毎日の歩数や心拍数を単純に記録するだけでなく、睡眠の深さや移動距離、上昇/下降階数、休息の時間など、多くのデータを分かりやすく表示してくれます。
寝始めの眠りが一番深く、その後は浅い眠りとレム睡眠を繰り返しているのがよく分かります。
自宅で2階に上がってみると上昇階数が1増え、1階に下がると下降階数が1増えました。
睡眠中と活動中の心拍数の違いが面白いほどよく分かります。緑の人マークは、アクティビティ(ウォーキング)の記録です。
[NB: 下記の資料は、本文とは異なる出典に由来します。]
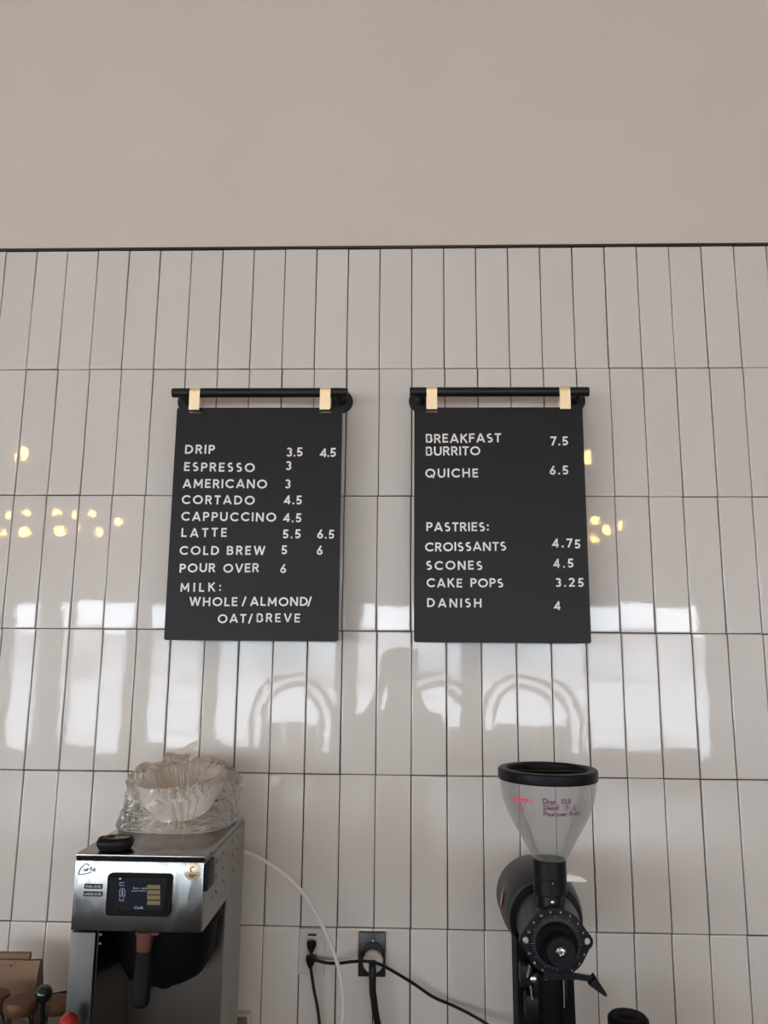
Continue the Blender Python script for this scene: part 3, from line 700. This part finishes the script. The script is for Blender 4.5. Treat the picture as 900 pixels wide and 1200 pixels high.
# front plate with ears
def circ_pts(cx, cz, r, a0, a1, n): return [(cx+r*math.cos(math.radians(a0+(a1-a0)*k/n)), cz+r*math.sin(math.radians(a0+(a1-a0)*k/n))) for k in range(n+1)]
pl_ = circ_pts(0, 0, .0535, 40, 140, 18) + circ_pts(-.0485, .002, .0135, 125, 240, 8) + circ_pts(0, 0, .0535, 215, 248, 6) + [(-.026, -.058), (.030, -.058)] + circ_pts(0, 0, .0535, 292, 325, 6) + circ_pts(.0485, .002, .0135, -60, 55, 8)
fpz = gz; plate = obj('front_plate', g_prism(pl_, (gx-.002, -.334, fpz), X, Z, -Y, .009), M['dark'], gr, smooth=40)
for sx in (-.0515, .0515):
    obj('screw', g_lathe([(.0052, 0), (.0052, .0022), (.0040, .0032)], (gx-.002+sx, -.3425, fpz+.003), (0, -1, 0), 16), M['screw'], plate)
dcx = gx-.002
obj('dial_ring', g_lathe([(.046, 0), (.046, .003), (.034, .004), (.034, .001)], (dcx, -.343, fpz-.001), (0, -1, 0), 64, cap=False), M['dark'], plate)
tk = []
for k in range(60):
    a = 2*PI*k/60; r0, r1 = (.0365, .0435) if k % 5 == 0 else (.0365, .0405)
    P3 = lambda a_, b_, d: Vector((dcx+a_, -.3466-d, fpz-.001+b_))
    tk.append(ribbon([(r0*math.sin(a), r0*math.cos(a)), (r1*math.sin(a), r1*math.cos(a))], .0006, .0003, P3))
obj('dial_ticks', tk, M['tick'], plate, smooth=0)
nm = []
for k in range(0, 16):
    a = math.radians(-150+k*20)
    nx, nz_ = .0490*math.sin(a), .0490*math.cos(a)
    s = str((16-k) % 16); hh = .0034; w_ = text_width(s, .2)*hh
    nm += text_geos(s, lambda a_, b_, d: Vector((dcx+nx-w_/2+a_, -.3433-d, fpz-.001+nz_-hh/2+b_)), hh, .2, .22, .0004)
obj('dial_numbers', nm, M['tickw'], plate, smooth=0)
obj('dial_core', g_lathe([(.034, 0), (.034, .012), (.031, .015)], (dcx, -.342, fpz-.001), (0, -1, 0), 48), M['blackm'], plate)
kc = atY(656, 1114, -.386)
kn = obj('knob', g_lathe([(.0225, 0), (.0238, .002), (.0238, .030), (.0222, .032)], (dcx, -.356, fpz-.001), (0, -1, 0), 48), M['dark'], gr)
obj('knob_bolt', g_lathe([(.0082, 0), (.0082, .002), (.0066, .0035), (.004, .0038), (.003, .0015)], (dcx-.001, -.388, fpz+.000), (0, -1, 0), 24), M['chrome'], kn)
# neck and hopper
nx_, ny = .3222, -.300; NZ = .0103
obj('chute_neck', [g_lathe([(.0212, gz+.035), (.0212, 1.2815), (.0205, 1.2845)], (nx_, ny, 0), Z, 40), g_bounds(nx_-.0265, nx_+.0265, ny-.002, ny+.022, gz+.02, 1.281, .003)], M['dark'], gr)
col = obj('hopper_collar', g_lathe([(r_*.975, z_+NZ) for r_, z_ in [(.0285, 1.2735), (.0300, 1.2755), (.0300, 1.3000), (.0296, 1.3005), (.0296, 1.3015), (.0300, 1.302), (.0300, 1.3290), (.0285, 1.331), (.026, 1.331), (.024, 1.322)]], (nx_, ny, 0), Z, 48), M['black'], gr)
for zz, rr, yy in ((1.3075, .0012, ny-.0292), (1.2748, .0030, ny-.0212)):
    obj('screw', g_lathe([(rr, 0), (rr, .001), (rr*.7, .0016)], (nx_, yy, zz), (0, -1, 0), 14), M['screw'], gr)
# slide gate lever
l0, l1 = atY(664, 1026, ny), atY(686.5, 1033, ny-.01)
lv = [(0, .006), (.012, .0065), (.026, .004), (.038, -.003), (.030, -.0045), (.014, -.0035), (0, -.004)]
obj('gate_lever', g_prism([(a, b) for a, b in lv], (nx_+.026, ny-.006, 1.3085), X, Z, Y, .016), M['chrome'], gr, 'shiny metal slide lever', smooth=20)
pz = lambda y: atY(643, y, ny).z
prof = [(.0285, pz(1009)), (.0300, pz(1005)), (.0385, pz(995.6)), (.0505, pz(981)), (.0630, pz(966.7)), (.0740, pz(952)), (.0815, pz(937.8)), (.0855, pz(926)), (.0870, pz(917)), (.0875, pz(905))]
prof = [(.0245, 1.336)] + [(r_*.974, z_) for r_, z_ in prof[1:]]
pp = smooth_path([(r, h, 0) for r, h in prof], 3); prof = [(p.x, p.y) for p in pp]
hop = obj('hopper', g_lathe(prof, (nx_+.001, ny, 0), Z, 72, cap=False), M['hopper'], gr, 'clear plastic bell-shaped bean hopper', smooth=60)
zr = pz(905)
lid = obj('hopper_lid', g_lathe([(r_*.974, z_) for r_, z_ in [(.0868, zr-.012), (.0905, zr-.011), (.0912, zr-.009), (.0912, zr+.005), (.0890, zr+.0075), (.0780, zr+.0078), (.0740, zr+.005), (.072, zr-.006), (.0, zr-.007)]], (nx_+.001, ny, 0), Z, 72, cap=False), M['dark'], gr, 'black rubber-rimmed hopper lid')
obj('lid_grip', [g_bounds(nx_-.068, nx_+.070, ny-.007, ny+.007, zr-.008, zr+.003, .002)], M['blackm'], lid, smooth=40)
# marker writing on the hopper: mapped round the bell
def prof_r(z):
    for (r0, z0), (r1, z1) in zip(prof, prof[1:]):
        if z0 <= z <= z1: return r0+(r1-r0)*(z-z0)/max(1e-6, z1-z0)
    return prof[-1][0]
def on_hopper(px, py):
    """point of the bell's near surface on the line through a measured spot"""
    d = ray(px, py).normalized(); t = 1.2
    for _ in range(60):
        p = CAM+d*t; r = math.hypot(p.x-nx_-.001, p.y-ny); t += (r-prof_r(p.z))*.6
    return CAM+d*t
def hand(s, px, py, h, width, slope=0):
    tr = (width/h-text_width(s, 0))/max(1, len(s)-1); out = []; x = 0
    for ch in s:
        if ch == ' ': x += .5+tr; continue
        for pl in G[ch][1]:
            pts = []
            for (a_, b_) in pl:
                ax = (x+a_)*h; pts.append(on_hopper(px+ax, py-b_*h+slope*ax))
            pts = [p+(p-Vector((nx_, ny, p.z))).normalized()*.0006 for p in pts]
            out.append(g_tube(pts, .0008, 5, 0))
        x += G[ch][0]+tr
    return out
obj('marker_note', hand('coldbrew', 598.5, 939.5, 9.0, 26, .06) + hand('13', 606.5, 950.5, 8, 7), M['pink'], hop, 'pink marker writing', smooth=60)
obj('marker_note', hand('Drip:', 636, 942, 6.6, 15.5, .02) + hand('12.5', 657.5, 942, 6, 11.5) + hand('Decaf:', 637, 949.3, 6.2, 19) + hand('.2-.5', 660, 949, 5.6, 15)
    + hand('Pour', 637, 956.6, 6.2, 13.5) + hand('over:', 652, 956.6, 6.0, 13) + hand('8-95', 667, 956, 5.6, 13), M['purple'], hop, 'purple marker writing', smooth=60)
# red sticker on the motor side
V, Fc = [], []
for i in range(7):
    for j in range(5):
        u = i/6; ang = math.radians(181-26*u); yy = -.148-.026*j/4*(1-abs(u-.45)*1.2)
        V.append(Vector((gx+.002+.0760*math.cos(ang), yy, gz+.0760*math.sin(ang))))
for i in range(6):
    for j in range(4): Fc.append([i*5+j, i*5+j+1, i*5+6+j, i*5+5+j])
obj('brand_sticker', (V, Fc), mat('red_white_sticker', (.55, .16, .13), .5, noise_scale=160, noise_amt=.6), gr, 'small red triangular sticker')
# stand / column, spout, bag clamp, lever
sA = [(-.050, CT), (.052, CT), (.047, gz-.02), (-.052, gz-.02)]
obj('stand', g_prism([(a, b) for a, b in sA], (gx-.008, -.20, 0), X, Z, -Y, .070), M['blackm'], gr, smooth=0)
obj('base', [g_bounds(gx-.10, gx+.10, -.40, -.05, CT, CT+.025, .006, 3)], M['dark'], gr, smooth=40)
obj('spout', g_lathe([(.024, gz-.055), (.024, gz-.085), (.021, gz-.095), (.021, gz-.135), (.018, gz-.140)], (gx-.008, -.315, 0), Z, 28), M['blackm'], gr)
obj('spout_tube', [g_bounds(gx-.022, gx-.006, -.325, -.300, CT+.06, gz-.128, .004)], M['motor'], gr, smooth=40)
obj('clamp_bracket', [g_bounds(gx-.040, gx+.018, -.322, -.285, gz-.098, gz-.056, .004), g_bounds(gx-.060, gx-.038, -.320, -.290, gz-.082, gz-.045, .005), g_bounds(gx-.052, gx-.026, -.318, -.285, gz-.135, gz-.092, .006)], M['black'], gr, smooth=40)
for px, py, rr in ((639.5, 1143.5, .0028), (661.2, 1143.5, .0028)):
    p = atY(px, py, -.335); obj('pin', g_cyl((p.x, -.335, p.z-.006), (p.x, -.335, p.z+.008), rr, seg=12, bev=.0006), M['screw'], gr)
p = atY(661, 1160, -.335); obj('rod', g_cyl((p.x, -.333, p.z-.028), (p.x, -.333, p.z+.018), .0011, seg=8), M['screw'], gr)
p = atY(626.5, 1151, -.335); obj('screw', g_lathe([(.0056, 0), (.0056, .003), (.003, .0045)], (p.x, -.322, p.z), (0, -1, 0), 16), M['screw'], gr)
p, q = atY(619, 1138, -.325), atY(622.5, 1163, -.325)
obj('clamp_edge', [g_box(((p.x), -.322, p.z), (.0018, .012, .020), rot=Matrix.Rotation(.25, 3, 'Y')), g_box((q.x, -.322, q.z), (.0018, .010, .022), rot=Matrix.Rotation(-.12, 3, 'Y'))], M['steel_side'], gr, smooth=0)
P_ = [atY(*c, -.345) for c in ((662, 1142), (694, 1147), (709, 1164))]
def bar(p, q, w0, w1, th):
    u = (q-p).normalized(); v = Y.cross(u).normalized()
    o = [p+v*w0, p-v*w0, q-v*w1, q+v*w1]; V = [a-Y*th/2 for a in o]+[a+Y*th/2 for a in o]
    return V, [[0, 1, 2, 3], [7, 6, 5, 4], [0, 4, 5, 1], [1, 5, 6, 2], [2, 6, 7, 3], [3, 7, 4, 0]]
obj('knock_lever', [bar(P_[0], P_[1], .0045, .0042, .006), bar(P_[1]-X*.002, P_[2], .0085, .0022, .022)], M['black'], gr, 'black knocker lever')

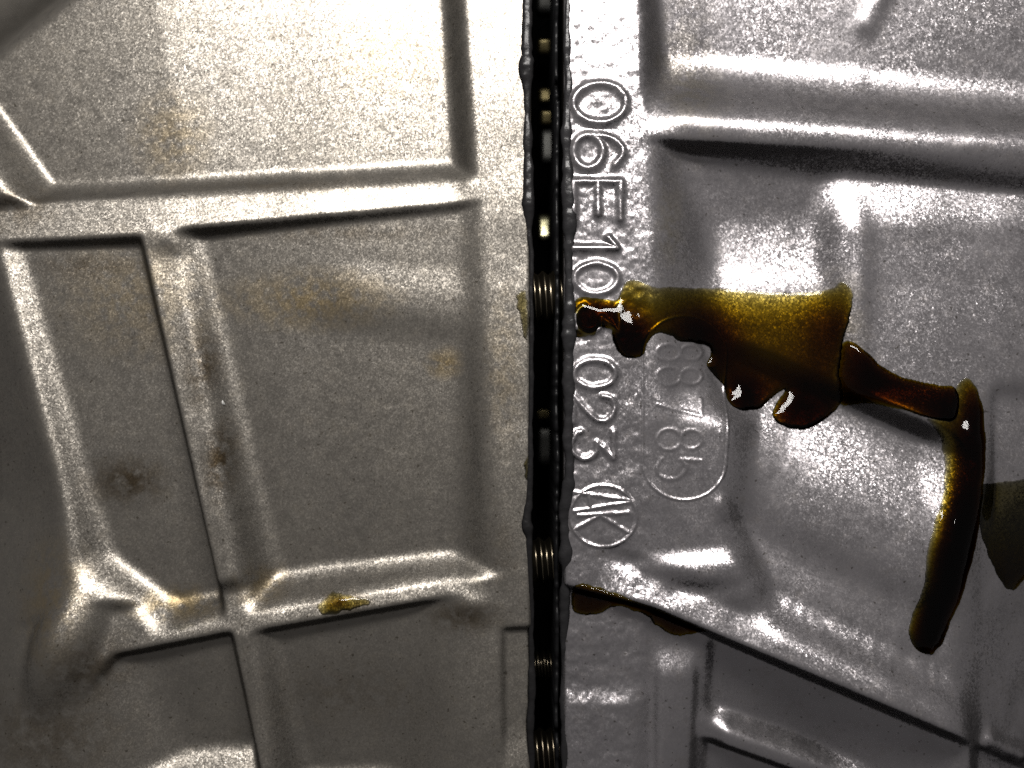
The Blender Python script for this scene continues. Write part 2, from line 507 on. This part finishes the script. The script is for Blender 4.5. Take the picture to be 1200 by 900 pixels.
def simple_mat(name, col, rough, metal=0.0, bump=0.0, bscale=1500.0, spec=0.5, var=0.3):
    m, nt, nd, lk = new_mat(name)
    out = N(nd, 'ShaderNodeOutputMaterial'); b = N(nd, 'ShaderNodeBsdfPrincipled')
    lk.new(b.outputs[0], out.inputs[0])
    co = N(nd, 'ShaderNodeTexCoord').outputs['Object']
    n = tex_noise(nt, co, bscale * .3, 3.0)
    c = mixcol(nt, maprange(nt, n, .3, .7, 0, 1), col, tuple(q * (1 - var) for q in col[:3]) + (1,))
    lk.new(c, b.inputs['Base Color'])
    b.inputs['Metallic'].default_value = metal
    b.inputs['Roughness'].default_value = rough
    b.inputs['Specular IOR Level'].default_value = spec
    if bump:
        bp = N(nd, 'ShaderNodeBump'); bp.inputs['Distance'].default_value = bump
        lk.new(tex_noise(nt, co, bscale, 2.0), bp.inputs['Height']); lk.new(bp.outputs[0], b.inputs['Normal'])
    return m

MAT['sealant'] = simple_mat('grey_sealant', (0.035, 0.034, 0.036, 1), 0.28, 0, 0.00006, 1600.0)
MAT['sealant_black'] = simple_mat('black_sealant', (0.022, 0.021, 0.022, 1), 0.30, 0, 0.00006, 1600.0)
MAT['gasket'] = simple_mat('dark_gasket', (0.012, 0.012, 0.013, 1), 0.4, 0, 0.00003, 1800.0, spec=0.3)
MAT['bolt'] = simple_mat('oiled_dark_steel', (0.46, 0.39, 0.28, 1), 0.30, 1.0, 0.00001, 2500.0)
MAT['joint'] = simple_mat('near_black_joint', (0.02, 0.018, 0.016, 1), 0.35, 0.0, 0.00003, 900.0, spec=0.3)  # near-black colour over the whole joint face
MAT['cavity'] = simple_mat('gap_shade_black', (0.003, 0.003, 0.003, 1), 0.8, 0, 0.0, spec=0.05)  # black colour for the shade deep in the gap
MAT['glint'] = simple_mat('oily_steel_glint', (0.75, 0.72, 0.45, 1), 0.25, 1.0, 0.00002, 1500.0)  # oily steel in a lighter colour, painting in the glint of one block
MAT['steel'] = simple_mat('pale_steel', (0.17, 0.17, 0.16, 1), 0.5, 1.0, 0.00002, 1500.0)
MAT['pin'] = simple_mat('oily_steel', (0.24, 0.20, 0.10, 1), 0.42, 1.0, 0.00002, 1500.0)

def oil_material(name, density, col):
    m, nt, nd, lk = new_mat(name)
    out = N(nd, 'ShaderNodeOutputMaterial')
    tr = N(nd, 'ShaderNodeBsdfTransparent')
    gl = N(nd, 'ShaderNodeBsdfGlossy'); gl.inputs['Roughness'].default_value = 0.04
    fr = N(nd, 'ShaderNodeFresnel'); fr.inputs['IOR'].default_value = 1.47
    mx = N(nd, 'ShaderNodeMixShader')
    lk.new(fr.outputs[0], mx.inputs[0]); lk.new(tr.outputs[0], mx.inputs[1]); lk.new(gl.outputs[0], mx.inputs[2])
    lk.new(mx.outputs[0], out.inputs['Surface'])
    ab = N(nd, 'ShaderNodeVolumeAbsorption')
    ab.inputs['Color'].default_value = col; ab.inputs['Density'].default_value = density
    lk.new(ab.outputs[0], out.inputs['Volume'])
    return m

MAT['oil'] = oil_material('engine_oil', 6800.0, (0.79, 0.69, 0.02, 1))

# ------------------------------------------------------------------ mesh helpers
def link(o, parent=None):
    sc.collection.objects.link(o)
    if parent: o.parent = parent
    return o

def tag(o, label=None, cat=None, group=None, kind=None):
    for k, v in (('label', label), ('category', cat), ('group', group), ('kind', kind)):
        if v: o[k] = v
    return o

def empty(name, loc=(0, 0, 0)):
    o = bpy.data.objects.new(name, None)
    o.empty_display_size = 0.01
    o.location = loc
    return link(o)

def mesh_obj(name, verts, faces, mat, parent=None, normals=None, smooth=True):
    me = bpy.data.meshes.new(name)
    verts = np.asarray(verts, np.float32); faces = np.asarray(faces, np.int32)
    k = faces.shape[1]
    me.vertices.add(len(verts)); me.vertices.foreach_set('co', verts.ravel())
    me.loops.add(faces.size); me.loops.foreach_set('vertex_index', faces.ravel())
    me.polygons.add(len(faces))
    me.polygons.foreach_set('loop_start', np.arange(0, faces.size, k, dtype=np.int32))
    if smooth:
        me.polygons.foreach_set('use_smooth', np.ones(len(faces), bool))
    me.update(calc_edges=True)
    me.validate()
    if normals is not None:
        me.normals_split_custom_set_from_vertices([tuple(n) for n in normals])
    me.materials.append(mat)
    return link(bpy.data.objects.new(name, me), parent)

def to_world(x, y, z):
    return np.stack([(x - CU) * S, (CV - y) * S, z * S], -1)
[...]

この休息の結果は意外でした。思ったよりも体は休めているようです。
Instinctまとめ
ここまで、Instinctの様々な特徴を紹介してきましたが、GPSランニングウォッチとしてのInstinctの強みはどこかと聞かれたら、
- 測位精度の良さ
- 心拍計の精度の良さ
- ミリタリー仕様の頑丈な構造
- 電子コンパス・気圧高度計搭載モデルでありながら低価格
の4点を挙げます。
測位、心拍計、頑丈なタフネス構造については前述の通りですが、
Instinctの価格が破格であることは、既存の電子コンパス・気圧高度計搭載モデルの価格が5万円~10数万円であることから明らかです。
3軸電子コンパスと気圧高度計が未搭載モデルは、トラックバックのようなナビゲート機能はありませんし、
標高差のあるレースでは正確な距離計測に限界があります。また、多くのアクティビティに対応することもできません。
その点、Instinctは様々な場面でランナーの期待に応えてくれる優秀なランニングウォッチです。
久しぶりに、これは良い!と思えるウォッチに出会いました。